Its your elitist attitude and your feeling of entitlement that makes me think your not very nice.
I work at one of the best steakhouses in Seattle,(guess which one) and I see people like you all the time. Thinking you deserve something more than your paying for. Your talking about a $15 promotion at a second rate eatery at a crappy corner of Seattle, come on. What if that guy got fired, can you pay his bills?
Have you ever worked in a restaurant? Do you know what its like? I wonder if you've ever heard of the saying, those who cant do teach, or write about it.

Mujer Morena said...

I agree. Seriously, was it that big of a deal? In your entree or beverage, maybe, but on the edge of the table? You could have easily rectified that situation yourself. And after closely examinig your photo, it appeared to be just a mere fruit fly. Cut Qube some slack.
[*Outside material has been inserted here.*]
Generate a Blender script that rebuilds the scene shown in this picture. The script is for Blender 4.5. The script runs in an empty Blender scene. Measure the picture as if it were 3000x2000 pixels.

I work as a server, and I tell you, it's hard enough to deal with all of the high maintenance, self important guests, let alone the people who expect beond perfection. I'm so tired of hearing (and reading) knocks on the people who work (HARD) in the service industry, and I find it hard to beleieve that you rarely receive good service.

TroyJMorris said...

Seriously though. Are you so terribly dependent? Yes, you're there to eat and there are servers/waiters there to assist you. But you must draw the line somewhere. Does someone dress you? Shovel the food into your bloated carcass? Whip your ass?

Next time, take the quarter second and nearly no effort to flick the FRUIT FLY to the floor and move on with your life. Or stop ordering fruity drinks.

I love ranting, but there comes a time where you just look like a cry-baby. And that time, for you, is now.